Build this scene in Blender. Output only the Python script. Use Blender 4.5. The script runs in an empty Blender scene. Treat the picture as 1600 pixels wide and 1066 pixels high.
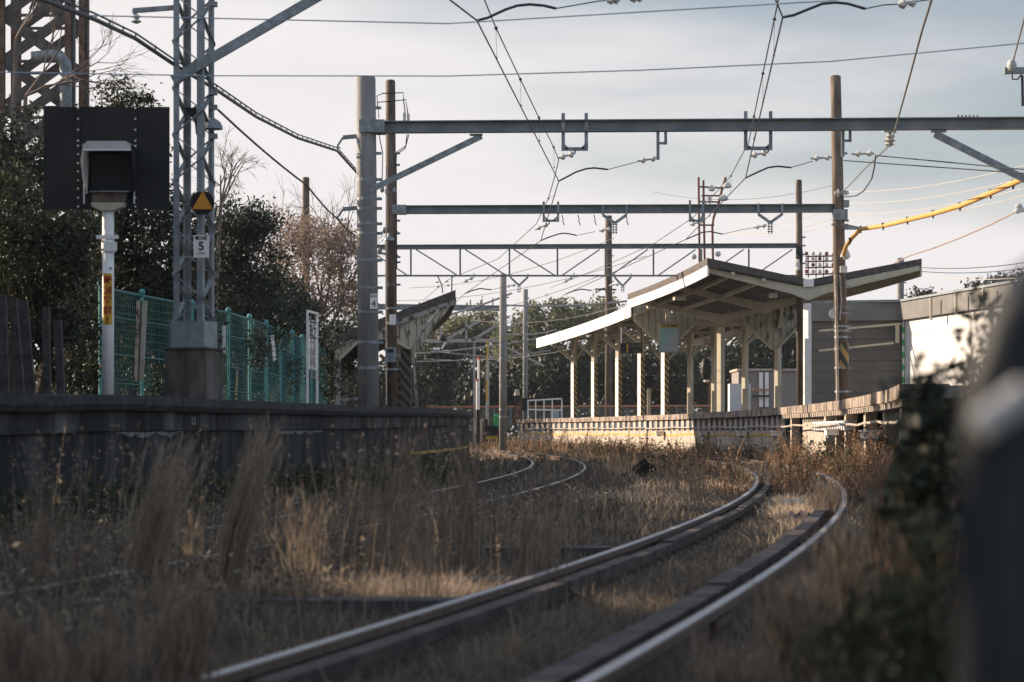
import bpy, math, random
import numpy as np
from mathutils import Vector
random.seed(7)
rng = np.random.default_rng(7)
R = math.radians
sc = bpy.context.scene
col = sc.collection

# ------------------------------------------------------------------ camera, world, sun, exposure
F = 3778.0      # focal length in pixels of a 1600 px wide picture (85 mm)
H = 0.69        # eye height above the rail top (z = 0)
YH = 675.0      # row of the horizon
cam_d = bpy.data.cameras.new('camera')
cam = bpy.data.objects.new('camera', cam_d)
col.objects.link(cam)
cam.location = (0, 0, H)
cam.rotation_euler = (R(90), 0, 0)
cam_d.sensor_width = 36
cam_d.lens = 36 * F / 1600
cam_d.shift_y = (YH - 533) / 1600
cam_d.clip_start = 0.1
cam_d.clip_end = 4000
cam_d.dof.use_dof = True
cam_d.dof.focus_distance = 52
cam_d.dof.aperture_fstop = 4.4
sc.camera = cam

SUN_AZ = 24     # degrees beyond the left-hand direction, towards the far side
SUN_EL = 17
sd = Vector((-math.cos(R(SUN_AZ)) * math.cos(R(SUN_EL)), math.sin(R(SUN_AZ)) * math.cos(R(SUN_EL)), math.sin(R(SUN_EL))))
sun_d = bpy.data.lights.new('sun', 'SUN')
sun = bpy.data.objects.new('sun', sun_d)
col.objects.link(sun)
sun_d.energy = 5.0
sun_d.angle = R(0.5)
sun_d.color = (1.0, 0.80, 0.60)
sun.rotation_euler = sd.to_track_quat('Z', 'Y').to_euler()

w = bpy.data.worlds.new('World')
sc.world = w
w.use_nodes = True
nt = w.node_tree
bg = nt.nodes['Background']
sky = nt.nodes.new('ShaderNodeTexSky')
sky.sky_type = 'NISHITA'
sky.sun_disc = False
sky.sun_elevation = R(SUN_EL)
sky.sun_rotation = math.atan2(sd.x, sd.y)
sky.air_density = 1.0
sky.dust_density = 1.2
sky.ozone_density = 2.0
tcw = nt.nodes.new('ShaderNodeTexCoord')
mpw = nt.nodes.new('ShaderNodeMapping')
mpw.inputs['Scale'].default_value = (1.1, 1.1, 5.5)
mpw.inputs['Location'].default_value = (0.3, 0.1, 0.42)
nzw = nt.nodes.new('ShaderNodeTexNoise')
nzw.inputs['Scale'].default_value = 2.6
nzw.inputs['Detail'].default_value = 7
nzw.inputs['Roughness'].default_value = 0.5
mxw = nt.nodes.new('ShaderNodeMix')
mxw.data_type = 'RGBA'
mxw.inputs[7].default_value = (4.35, 4.14, 4.12, 1)
nt.links.new(tcw.outputs['Generated'], mpw.inputs['Vector'])
nt.links.new(mpw.outputs[0], nzw.inputs['Vector'])
# thin bright cloud low over the horizon and toward the sun, clear sky away from it, brightened overhead as fill
sxw = nt.nodes.new('ShaderNodeSeparateXYZ')
nt.links.new(tcw.outputs['Generated'], sxw.inputs[0])
def wmath(op, a, b, c=0.0):
    n_ = nt.nodes.new('ShaderNodeMath'); n_.operation = op
    for i_, v_ in enumerate((a, b, c)):
        if isinstance(v_, (int, float)): n_.inputs[i_].default_value = v_
        else: nt.links.new(v_, n_.inputs[i_])
    return n_.outputs[0]
aw = wmath('MULTIPLY_ADD', sxw.outputs[0], 1.5, wmath('MULTIPLY', sxw.outputs[2], 3.6))
aw = wmath('MULTIPLY_ADD', wmath('SUBTRACT', nzw.outputs['Fac'], 0.5), -1.3, aw)
mrw = nt.nodes.new('ShaderNodeMapRange')
mrw.interpolation_type = 'SMOOTHSTEP'
mrw.inputs['From Min'].default_value = 0.40
mrw.inputs['From Max'].default_value = 0.90
mrw.inputs['To Min'].default_value = 0.96
mrw.inputs['To Max'].default_value = 0.12
nt.links.new(aw, mrw.inputs['Value'])
nt.links.new(mrw.outputs[0], mxw.inputs[0])
hsw = nt.nodes.new('ShaderNodeHueSaturation')
hsw.inputs['Saturation'].default_value = 0.72
hvw = nt.nodes.new('ShaderNodeMapRange')  # raises the unseen sky above the frame to add cool fill light
hvw.inputs['From Min'].default_value = 0.18
hvw.inputs['From Max'].default_value = 0.45
hvw.inputs['To Min'].default_value = 0.56
hvw.inputs['To Max'].default_value = 1.4
nt.links.new(sxw.outputs[2], hvw.inputs['Value'])
nt.links.new(hvw.outputs[0], hsw.inputs['Value'])
nt.links.new(sky.outputs['Color'], hsw.inputs['Color'])
nt.links.new(hsw.outputs['Color'], mxw.inputs[6])
nt.links.new(mxw.outputs[2], bg.inputs['Color'])
bg.inputs['Strength'].default_value = 0.11

sc.view_settings.view_transform = 'Standard'
sc.view_settings.look = 'None'
sc.view_settings.exposure = 0.95
sc.view_settings.gamma = 1
sc.cycles.max_bounces = 6
sc.cycles.transparent_max_bounces = 6
sc.cycles.use_denoising = True
sc.cycles.sample_clamp_indirect = 4

# ------------------------------------------------------------------ helpers
def P(px, py, Y):
    return Vector(((px - 800) * Y / F, Y, H + (YH - py) * Y / F))

def XW(px, Y):
    return (px - 800) * Y / F

def ZW(py, Y):
    return H + (YH - py) * Y / F

MATS = {}
def mat(name, c, rough=0.8, metal=0.0, var=0.25, scale=6.0, c2=None, lo=0.4, hi=0.65, streak=1.0, bump=0.0, transl=0.0, island=False, spec=0.3):
    if name in MATS:
        return MATS[name]
    m = bpy.data.materials.new(name)
    m.use_nodes = True
    n = m.node_tree
    b = n.nodes['Principled BSDF']
    b.inputs['Roughness'].default_value = rough
    b.inputs['Metallic'].default_value = metal
    b.inputs['Specular IOR Level'].default_value = spec
    tc = n.nodes.new('ShaderNodeTexCoord')
    mp = n.nodes.new('ShaderNodeMapping')
    mp.inputs['Scale'].default_value = (1, 1, 1.0 / streak)
    nz = n.nodes.new('ShaderNodeTexNoise')
    nz.inputs['Scale'].default_value = scale
    nz.inputs['Detail'].default_value = 8
    nz.inputs['Roughness'].default_value = 0.65
    rp = n.nodes.new('ShaderNodeValToRGB')
    rp.color_ramp.elements[0].position = lo
    rp.color_ramp.elements[1].position = hi
    a = c if c2 is not None else tuple(v * (1 - var) for v in c)
    d = c2 if c2 is not None else tuple(min(1, v * (1 + var)) for v in c)
    rp.color_ramp.elements[0].color = (*a, 1)
    rp.color_ramp.elements[1].color = (*d, 1)
    n.links.new(tc.outputs['Object'], mp.inputs['Vector'])
    n.links.new(mp.outputs[0], nz.inputs['Vector'])
    if island:
        g = n.nodes.new('ShaderNodeNewGeometry')
        mth = n.nodes.new('ShaderNodeMath'); mth.operation = 'MULTIPLY_ADD'
        mth.inputs[1].default_value = 0.7
        n.links.new(g.outputs['Random Per Island'], mth.inputs[0])
        m2 = n.nodes.new('ShaderNodeMath'); m2.operation = 'MULTIPLY'
        m2.inputs[1].default_value = 0.35
        n.links.new(nz.outputs['Fac'], m2.inputs[0])
        n.links.new(m2.outputs[0], mth.inputs[2])
        n.links.new(mth.outputs[0], rp.inputs['Fac'])
    else:
        n.links.new(nz.outputs['Fac'], rp.inputs['Fac'])
    n.links.new(rp.outputs['Color'], b.inputs['Base Color'])
    if bump:
        bp = n.nodes.new('ShaderNodeBump')
        bp.inputs['Strength'].default_value = bump
        bp.inputs['Distance'].default_value = 0.03
        n.links.new(nz.outputs['Fac'], bp.inputs['Height'])
        n.links.new(bp.outputs[0], b.inputs['Normal'])
    if transl:
        tr = n.nodes.new('ShaderNodeBsdfTranslucent')
        n.links.new(rp.outputs['Color'], tr.inputs['Color'])
        ms = n.nodes.new('ShaderNodeMixShader')
        ms.inputs[0].default_value = transl
        out = n.nodes['Material Output']
        n.links.new(b.outputs[0], ms.inputs[1])
        n.links.new(tr.outputs[0], ms.inputs[2])
        n.links.new(ms.outputs[0], out.inputs['Surface'])
    m['base'] = rp.name
    MATS[name] = m
    return m

def ramp_stops(m, stops):
    rp = m.node_tree.nodes[m['base']].color_ramp
    while len(rp.elements) > 1:
        rp.elements.remove(rp.elements[-1])
    rp.elements[0].position = stops[0][0]
    rp.elements[0].color = (*stops[0][1], 1)
    for p, c in stops[1:]:
        rp.elements.new(p).color = (*c, 1)

def groove(m, axis, period, width, dark=0.35, axis2=None, period2=1.0, width2=0.02):
    """dark seams between boards or panels, every `period` metres along an axis"""
    n = m.node_tree
    b = n.nodes['Principled BSDF']
    src = b.inputs['Base Color'].links[0].from_socket
    tc = n.nodes.new('ShaderNodeTexCoord')
    sp = n.nodes.new('ShaderNodeSeparateXYZ')
    n.links.new(tc.outputs['Object'], sp.inputs[0])
    def seam(ax, per, wd):
        a = n.nodes.new('ShaderNodeMath'); a.operation = 'PINGPONG'; a.inputs[1].default_value = per / 2
        n.links.new(sp.outputs[ax], a.inputs[0])
        c = n.nodes.new('ShaderNodeMath'); c.operation = 'LESS_THAN'; c.inputs[1].default_value = wd
        n.links.new(a.outputs[0], c.inputs[0])
        return c.outputs[0]
    f = seam(axis, period, width)
    if axis2 is not None:
        g = seam(axis2, period2, width2)
        mm = n.nodes.new('ShaderNodeMath'); mm.operation = 'MAXIMUM'
        n.links.new(f, mm.inputs[0]); n.links.new(g, mm.inputs[1])
        f = mm.outputs[0]
    mx = n.nodes.new('ShaderNodeMix'); mx.data_type = 'RGBA'
    mx.inputs[7].default_value = (dark * 0.12, dark * 0.12, dark * 0.12, 1)
    n.links.new(f, mx.inputs[0]); n.links.new(src, mx.inputs[6])
    n.links.new(mx.outputs[2], b.inputs['Base Color'])
    return m

def tiger(name, c1=(0.55, 0.36, 0.05), c2=(0.03, 0.03, 0.03), k=3.2, slope=1.5):
    m = bpy.data.materials.new(name); m.use_nodes = True
    n = m.node_tree; b = n.nodes['Principled BSDF']; b.inputs['Roughness'].default_value = 0.7
    tc = n.nodes.new('ShaderNodeTexCoord'); sp = n.nodes.new('ShaderNodeSeparateXYZ')
    n.links.new(tc.outputs['Object'], sp.inputs[0])
    a = n.nodes.new('ShaderNodeMath'); a.operation = 'MULTIPLY_ADD'; a.inputs[1].default_value = slope
    n.links.new(sp.outputs[0], a.inputs[0]); n.links.new(sp.outputs[2], a.inputs[2])
    s = n.nodes.new('ShaderNodeMath'); s.operation = 'MULTIPLY'; s.inputs[1].default_value = k
    n.links.new(a.outputs[0], s.inputs[0])
    f = n.nodes.new('ShaderNodeMath'); f.operation = 'FRACT'; n.links.new(s.outputs[0], f.inputs[0])
    g = n.nodes.new('ShaderNodeMath'); g.operation = 'GREATER_THAN'; g.inputs[1].default_value = 0.5
    n.links.new(f.outputs[0], g.inputs[0])
    mx = n.nodes.new('ShaderNodeMix'); mx.data_type = 'RGBA'
    mx.inputs[6].default_value = (*c1, 1); mx.inputs[7].default_value = (*c2, 1)
    n.links.new(g.outputs[0], mx.inputs[0]); n.links.new(mx.outputs[2], b.inputs['Base Color'])
    return m

def tag(o, label=None, cat=None, group=None, kind=None):
    if label: o['label'] = label
    if cat: o['category'] = cat
    if group: o['group'] = group
    if kind: o['kind'] = kind
    return o

def thing(name, label, cat, loc=(0, 0, 0), group=None):
    o = bpy.data.objects.new(name, None)
    col.objects.link(o)
    o.location = loc
    o.empty_display_size = 0.2
    return tag(o, label, cat, group)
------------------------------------
=== Exercise details ===
Look at the listing and set down only the lines from its start through the line with "col = sc.collection", word for word and without pictures.

=== Response to this task ===
Build this scene in Blender. Output only the Python script. Use Blender 4.5. The script runs in an empty Blender scene. Treat the picture as 1600 pixels wide and 1066 pixels high.
import bpy, math, random
import numpy as np
from mathutils import Vector
random.seed(7)
rng = np.random.default_rng(7)
R = math.radians
sc = bpy.context.scene
col = sc.collection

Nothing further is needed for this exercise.